Kemajuan di bidang pendidikan terus meningkat . Sejak tanggal 4 Januari 1952 SMP Kanisius bagian putri yang terletak di biara lama, biara Magdalena, diserahkan kepada OSF. Demi misi, karya ini ditangani dengan baik meskipun biaya penyelengaraannya sungguh berat. Gedung – gedung dibangun dan diperbaiki. Biara Jalan Tuntang diperbesar dengan 17 kamar tidur, termasuk kamar untuk suster – suster yang akan berlibur di Salatiga.

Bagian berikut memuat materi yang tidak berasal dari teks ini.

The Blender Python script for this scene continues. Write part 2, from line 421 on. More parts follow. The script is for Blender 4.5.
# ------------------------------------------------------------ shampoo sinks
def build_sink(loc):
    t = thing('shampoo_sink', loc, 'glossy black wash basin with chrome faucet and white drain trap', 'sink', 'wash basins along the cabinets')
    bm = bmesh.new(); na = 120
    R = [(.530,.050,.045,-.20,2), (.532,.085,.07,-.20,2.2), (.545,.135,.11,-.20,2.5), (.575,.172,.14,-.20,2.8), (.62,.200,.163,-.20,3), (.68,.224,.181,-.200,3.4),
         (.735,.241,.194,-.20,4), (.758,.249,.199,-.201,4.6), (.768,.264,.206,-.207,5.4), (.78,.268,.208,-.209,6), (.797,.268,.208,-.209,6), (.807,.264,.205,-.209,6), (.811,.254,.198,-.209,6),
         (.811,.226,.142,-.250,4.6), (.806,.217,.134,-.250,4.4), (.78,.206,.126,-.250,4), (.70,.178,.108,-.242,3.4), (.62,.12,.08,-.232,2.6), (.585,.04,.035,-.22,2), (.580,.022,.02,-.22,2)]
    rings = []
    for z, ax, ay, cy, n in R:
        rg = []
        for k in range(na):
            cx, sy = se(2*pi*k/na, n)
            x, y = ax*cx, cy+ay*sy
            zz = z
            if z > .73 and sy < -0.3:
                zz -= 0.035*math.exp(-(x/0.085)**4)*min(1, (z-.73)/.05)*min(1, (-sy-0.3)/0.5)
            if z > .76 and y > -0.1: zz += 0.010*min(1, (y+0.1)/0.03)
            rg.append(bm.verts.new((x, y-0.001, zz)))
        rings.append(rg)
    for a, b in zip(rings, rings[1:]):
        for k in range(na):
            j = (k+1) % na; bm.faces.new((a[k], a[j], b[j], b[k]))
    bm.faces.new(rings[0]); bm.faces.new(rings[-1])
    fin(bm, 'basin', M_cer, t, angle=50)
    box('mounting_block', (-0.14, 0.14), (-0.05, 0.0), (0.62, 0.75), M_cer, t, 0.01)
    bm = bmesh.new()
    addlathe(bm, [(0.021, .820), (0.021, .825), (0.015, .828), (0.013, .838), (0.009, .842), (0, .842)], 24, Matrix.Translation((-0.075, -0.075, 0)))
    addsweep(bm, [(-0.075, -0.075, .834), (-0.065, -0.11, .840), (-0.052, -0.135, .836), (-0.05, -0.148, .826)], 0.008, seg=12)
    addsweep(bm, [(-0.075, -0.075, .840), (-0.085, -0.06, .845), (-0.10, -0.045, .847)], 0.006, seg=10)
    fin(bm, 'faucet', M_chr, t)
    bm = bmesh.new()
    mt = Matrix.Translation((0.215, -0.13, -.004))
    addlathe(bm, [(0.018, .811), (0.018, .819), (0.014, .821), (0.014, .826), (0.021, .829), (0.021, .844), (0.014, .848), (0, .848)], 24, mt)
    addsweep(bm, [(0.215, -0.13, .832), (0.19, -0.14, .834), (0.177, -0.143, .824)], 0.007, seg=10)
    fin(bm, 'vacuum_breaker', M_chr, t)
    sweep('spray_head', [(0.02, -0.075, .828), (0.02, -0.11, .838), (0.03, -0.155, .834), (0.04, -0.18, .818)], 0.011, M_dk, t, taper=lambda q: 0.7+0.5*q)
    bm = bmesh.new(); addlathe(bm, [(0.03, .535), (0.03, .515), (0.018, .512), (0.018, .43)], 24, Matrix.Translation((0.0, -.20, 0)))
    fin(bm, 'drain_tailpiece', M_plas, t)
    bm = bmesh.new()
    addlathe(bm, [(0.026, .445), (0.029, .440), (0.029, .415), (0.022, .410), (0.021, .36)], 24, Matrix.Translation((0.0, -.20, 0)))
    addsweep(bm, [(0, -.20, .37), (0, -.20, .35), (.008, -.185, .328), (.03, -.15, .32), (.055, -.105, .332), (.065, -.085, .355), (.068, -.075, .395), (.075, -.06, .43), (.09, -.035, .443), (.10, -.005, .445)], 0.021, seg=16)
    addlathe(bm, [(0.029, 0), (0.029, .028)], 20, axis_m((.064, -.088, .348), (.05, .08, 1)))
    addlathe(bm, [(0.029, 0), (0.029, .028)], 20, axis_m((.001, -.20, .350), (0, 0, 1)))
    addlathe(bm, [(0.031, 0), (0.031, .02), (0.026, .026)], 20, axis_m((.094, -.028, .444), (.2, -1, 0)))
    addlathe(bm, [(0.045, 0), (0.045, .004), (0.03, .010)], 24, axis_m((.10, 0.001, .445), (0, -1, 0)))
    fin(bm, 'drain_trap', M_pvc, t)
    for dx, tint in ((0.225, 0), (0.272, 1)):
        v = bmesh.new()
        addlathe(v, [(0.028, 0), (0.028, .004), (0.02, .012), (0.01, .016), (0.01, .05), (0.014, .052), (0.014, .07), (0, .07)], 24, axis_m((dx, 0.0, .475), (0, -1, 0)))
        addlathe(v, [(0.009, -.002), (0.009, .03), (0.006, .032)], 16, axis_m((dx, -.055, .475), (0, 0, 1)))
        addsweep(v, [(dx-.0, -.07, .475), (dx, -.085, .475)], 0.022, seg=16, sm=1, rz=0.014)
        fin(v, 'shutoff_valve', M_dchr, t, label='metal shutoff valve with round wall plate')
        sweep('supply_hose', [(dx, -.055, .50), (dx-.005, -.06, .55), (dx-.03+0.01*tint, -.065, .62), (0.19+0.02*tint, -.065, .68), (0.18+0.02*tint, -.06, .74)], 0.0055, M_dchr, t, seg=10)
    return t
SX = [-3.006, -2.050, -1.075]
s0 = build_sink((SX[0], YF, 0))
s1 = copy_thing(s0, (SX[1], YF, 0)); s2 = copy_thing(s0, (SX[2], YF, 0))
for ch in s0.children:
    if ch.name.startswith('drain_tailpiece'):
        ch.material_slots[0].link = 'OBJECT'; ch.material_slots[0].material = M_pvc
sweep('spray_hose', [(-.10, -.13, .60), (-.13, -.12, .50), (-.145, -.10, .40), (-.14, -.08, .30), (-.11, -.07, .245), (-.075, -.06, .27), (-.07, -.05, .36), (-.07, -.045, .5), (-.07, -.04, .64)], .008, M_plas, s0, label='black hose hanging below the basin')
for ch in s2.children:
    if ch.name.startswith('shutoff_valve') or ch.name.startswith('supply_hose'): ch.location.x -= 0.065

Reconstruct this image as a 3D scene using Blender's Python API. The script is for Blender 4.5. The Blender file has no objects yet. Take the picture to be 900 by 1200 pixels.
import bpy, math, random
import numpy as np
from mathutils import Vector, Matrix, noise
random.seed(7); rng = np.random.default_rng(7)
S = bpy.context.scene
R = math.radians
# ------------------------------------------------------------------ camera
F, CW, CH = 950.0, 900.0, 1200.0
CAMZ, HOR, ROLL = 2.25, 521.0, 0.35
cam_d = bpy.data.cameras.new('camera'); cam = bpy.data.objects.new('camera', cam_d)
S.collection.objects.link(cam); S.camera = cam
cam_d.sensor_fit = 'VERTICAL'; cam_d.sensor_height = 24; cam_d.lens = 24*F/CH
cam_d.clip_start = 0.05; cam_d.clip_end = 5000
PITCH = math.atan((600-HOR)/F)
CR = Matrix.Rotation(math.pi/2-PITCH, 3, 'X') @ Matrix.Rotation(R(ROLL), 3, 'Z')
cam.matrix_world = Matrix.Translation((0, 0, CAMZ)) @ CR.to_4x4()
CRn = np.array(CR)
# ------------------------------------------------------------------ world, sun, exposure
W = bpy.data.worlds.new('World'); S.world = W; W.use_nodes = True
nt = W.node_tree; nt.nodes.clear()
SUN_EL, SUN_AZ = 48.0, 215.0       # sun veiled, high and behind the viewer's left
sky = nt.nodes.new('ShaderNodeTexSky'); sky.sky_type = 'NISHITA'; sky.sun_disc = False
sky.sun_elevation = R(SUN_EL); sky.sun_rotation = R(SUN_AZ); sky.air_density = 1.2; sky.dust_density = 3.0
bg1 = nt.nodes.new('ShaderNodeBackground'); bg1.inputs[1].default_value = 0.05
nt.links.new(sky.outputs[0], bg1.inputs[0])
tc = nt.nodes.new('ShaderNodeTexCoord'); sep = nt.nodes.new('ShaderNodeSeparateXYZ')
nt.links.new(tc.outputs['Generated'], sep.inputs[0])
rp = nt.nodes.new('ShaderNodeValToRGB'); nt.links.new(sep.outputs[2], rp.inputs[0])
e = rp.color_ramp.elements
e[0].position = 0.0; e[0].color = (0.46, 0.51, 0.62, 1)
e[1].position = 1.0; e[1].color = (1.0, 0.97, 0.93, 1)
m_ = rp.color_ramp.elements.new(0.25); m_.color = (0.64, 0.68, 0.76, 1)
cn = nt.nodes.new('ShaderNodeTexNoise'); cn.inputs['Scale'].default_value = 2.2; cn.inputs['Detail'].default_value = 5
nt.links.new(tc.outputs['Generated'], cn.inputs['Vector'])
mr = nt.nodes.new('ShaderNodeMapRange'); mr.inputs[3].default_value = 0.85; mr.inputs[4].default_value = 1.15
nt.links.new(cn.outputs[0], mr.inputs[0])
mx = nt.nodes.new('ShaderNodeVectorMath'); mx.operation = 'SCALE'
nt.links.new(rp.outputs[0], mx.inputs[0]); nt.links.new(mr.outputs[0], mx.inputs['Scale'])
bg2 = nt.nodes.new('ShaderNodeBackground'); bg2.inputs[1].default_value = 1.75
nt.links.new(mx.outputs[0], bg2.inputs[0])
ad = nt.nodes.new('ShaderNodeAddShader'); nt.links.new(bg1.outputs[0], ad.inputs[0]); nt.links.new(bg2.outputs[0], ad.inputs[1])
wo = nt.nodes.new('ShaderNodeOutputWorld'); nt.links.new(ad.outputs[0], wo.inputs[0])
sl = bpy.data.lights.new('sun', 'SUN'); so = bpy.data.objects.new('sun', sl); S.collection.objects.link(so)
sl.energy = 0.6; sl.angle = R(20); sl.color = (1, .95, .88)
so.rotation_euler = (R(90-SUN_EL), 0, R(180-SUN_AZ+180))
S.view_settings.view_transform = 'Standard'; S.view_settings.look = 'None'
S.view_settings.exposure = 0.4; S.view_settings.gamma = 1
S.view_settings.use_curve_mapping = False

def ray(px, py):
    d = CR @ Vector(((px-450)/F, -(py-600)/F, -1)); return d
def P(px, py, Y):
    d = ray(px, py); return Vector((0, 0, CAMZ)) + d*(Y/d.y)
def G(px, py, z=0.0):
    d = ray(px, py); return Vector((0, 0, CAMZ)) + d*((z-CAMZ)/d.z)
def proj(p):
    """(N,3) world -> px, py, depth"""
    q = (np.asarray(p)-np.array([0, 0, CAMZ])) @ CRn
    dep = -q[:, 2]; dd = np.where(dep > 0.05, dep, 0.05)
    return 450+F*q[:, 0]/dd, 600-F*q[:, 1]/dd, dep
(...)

SD Theresia yang diperuntukkan untuk anak – anak putri Indonesia juga di bangun. Pemberkatan dilakukan pada tanggal 30 Desember 1954. Pendidikan ini terus bertumbuh subur dengan hadirnya Sr. Bernadis Bosdriesz pada tanggal 30 Desember 1968. Suster ini dengan setia memperkenalkan sekolah-sekolah Katolik melalui doa lingkungan dan misa wilayah.
Perkembangan terus melaju, pendidikan SD Theresia terus menapaki sejarahnya hingga pada tanggal 2 Agustus 2015 SD Theresia memasuki usia ke 82 tahun. Tahun memasuki usia senja
Sekolah sudah memasuki usia senja, tetapi semangat dan perkembangan tetap menanggapi kebutuhan jaman ini.